Recognizing the mass anger, the administration distanced itself from Nuezca, referring to his actions as a crime and an “isolated incident.” On Monday evening, looking to contain the growing outrage, Duterte delivered an unscheduled address to the nation, in which he claimed that Nuezca was “crazy.”

The murder of Sonya and Frank Anthony Gregorio was not an “isolated incident.” Nuezca, it quickly emerged, had committed multiple prior homicides, two in 2019. He had been brought up on charges of gross misconduct for refusing drug testing and refusing to appear in court. All charges had been dropped. His case is representative of the climate of impunity Duterte has created.

Duterte has delivered numerous speeches in which he has publicly told the police that if suspects resist, “shoot them.” “I will protect you,” he has repeatedly declared.
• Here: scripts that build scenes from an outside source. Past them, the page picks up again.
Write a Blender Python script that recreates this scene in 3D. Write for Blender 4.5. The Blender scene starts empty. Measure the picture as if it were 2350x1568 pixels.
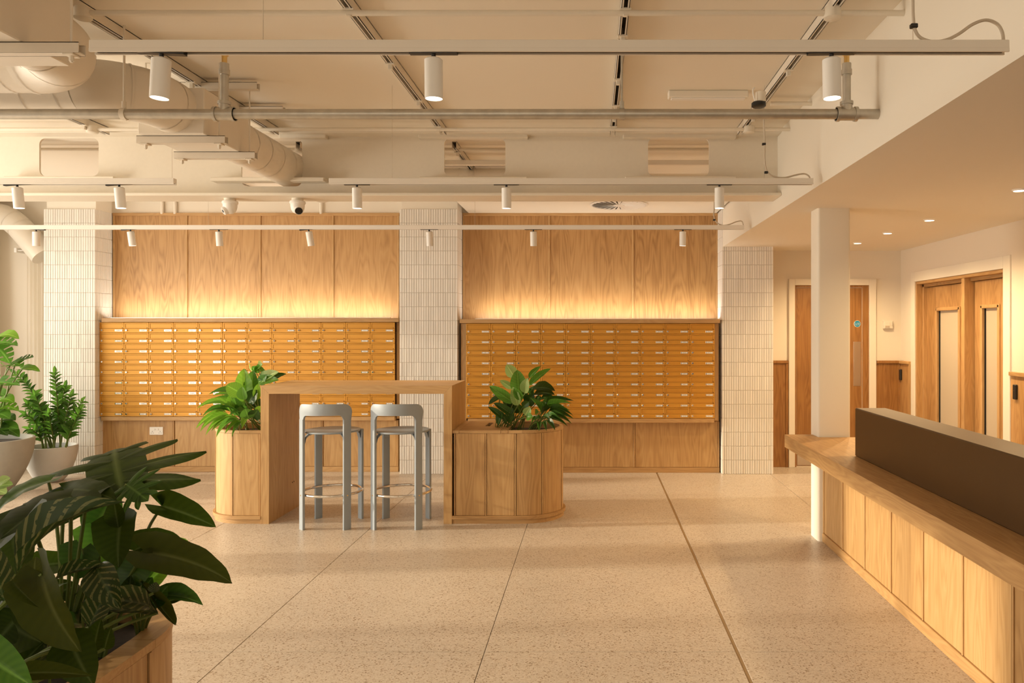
import bpy, bmesh, math, random
from mathutils import Vector, Matrix
PI = math.pi
SC = bpy.context.scene
COL = SC.collection
random.seed(7)

# ------------------------------------------------------------------ camera, world, sun, window light, added front fill, exposure
F, HC, PX, PY = 1720.0, 1.53, 1360.0, 757.0          # focal length (px of a 2350 wide frame), eye height, vanishing point
cam_d = bpy.data.cameras.new('camera'); cam = bpy.data.objects.new('camera', cam_d); COL.objects.link(cam)
cam.location = (0, 0, HC); cam.rotation_euler = (PI/2, 0, 0)
cam_d.sensor_width = 36.0; cam_d.lens = 36.0*F/2350.0
cam_d.shift_x = (1175-PX)/2350.0; cam_d.shift_y = (PY-784)/2350.0
cam_d.clip_start = 0.05; cam_d.clip_end = 200
SC.camera = cam
W_ = bpy.data.worlds.new('daylight'); SC.world = W_; W_.use_nodes = True
W_.node_tree.nodes['Background'].inputs[0].default_value = (1.0, 0.86, 0.70, 1)
W_.node_tree.nodes['Background'].inputs[1].default_value = 1.0
def light(name, kind, loc, energy, color, rot=(0, 0, 0), **kw):
    l = bpy.data.lights.new(name, kind); l.energy = energy; l.color = color
    for k, v in kw.items(): setattr(l, k, v)
    o = bpy.data.objects.new(name, l); COL.objects.link(o); o.location = loc; o.rotation_euler = rot
    return o
SUN_AZ, SUN_EL = math.radians(4.5), math.radians(13.5)
sd = Vector((math.cos(SUN_EL)*math.cos(SUN_AZ), math.cos(SUN_EL)*math.sin(SUN_AZ), -math.sin(SUN_EL)))
sun = light('sun', 'SUN', (-12, 3, 6), 5.0, (1.0, 0.84, 0.60), angle=math.radians(1.6))
sun.rotation_euler = sd.to_track_quat('-Z', 'Y').to_euler()
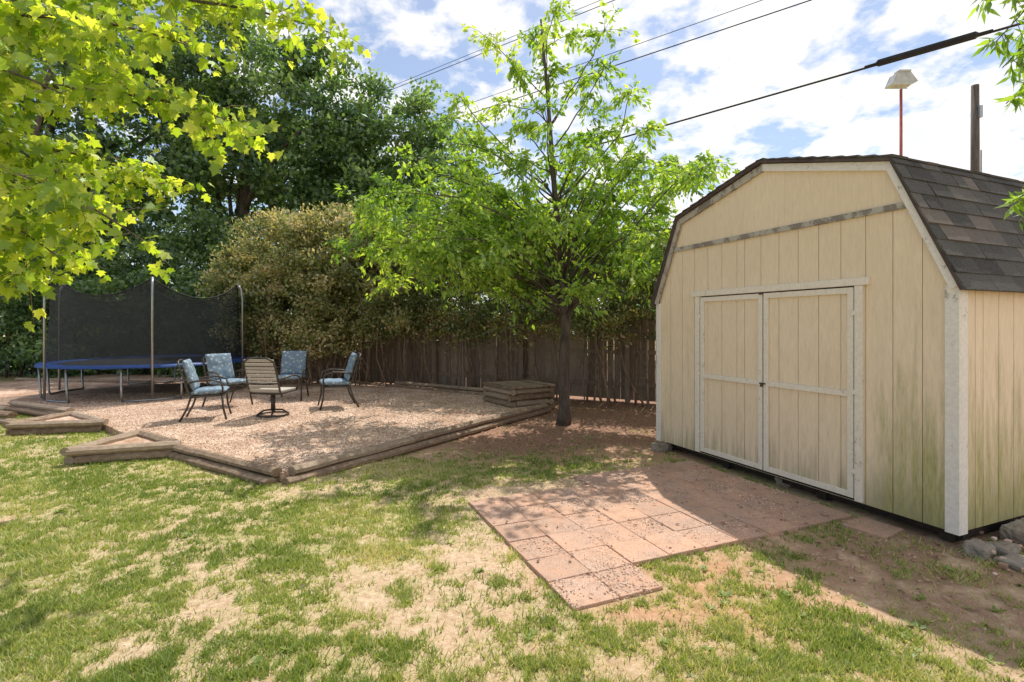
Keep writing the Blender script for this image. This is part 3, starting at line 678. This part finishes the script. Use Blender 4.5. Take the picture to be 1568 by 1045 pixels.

Since he took office, over 8,000 people have been killed by the police and more than 20,000 have been killed by vigilantes. He is overseeing a war against the poor and the working population of genocidal proportions.

Last week, the International Criminal Court (ICC) announced that its preliminary investigation into the conduct of the war on drugs in the Philippines had revealed evidence of “crimes against humanity” by the Duterte administration, including mass murder and torture. They would extend their investigation, they declared, into 2021.

Debold Sinas, head of the Philippine National Police, issued a statement condemning Nuezca. But then he instructed the public that in the future no one should record or photograph police activity.

The mass outrage over the Paniqui murders, and the widespread calls for the end to police killings, puts paid to the pernicious lie spread in the media that Duterte’s “war on drugs” is “wildly popular.” This much-repeated claim, circulated in the international media, is based on surveys of the population that simultaneously report that 8 out of 10 Filipinos fear for their lives and the lives of their loved ones as a result of the killings. There is a climate of fear that grips the country and not mass approval for the fascistic policies of Duterte.

The support for these policies rests with the ruling elites, who see in the authoritarian crackdown a defense of their property interests against the threat of working class unrest. They are rehabilitating all of the old apparatus of dictatorship from the Marcos era. In the town of Paniqui, where Sonya and Frank Anthony Gregorio were murdered, a statue of Ferdinand Marcos, the brutal and hated dictator, has been erected in the center of the town plaza.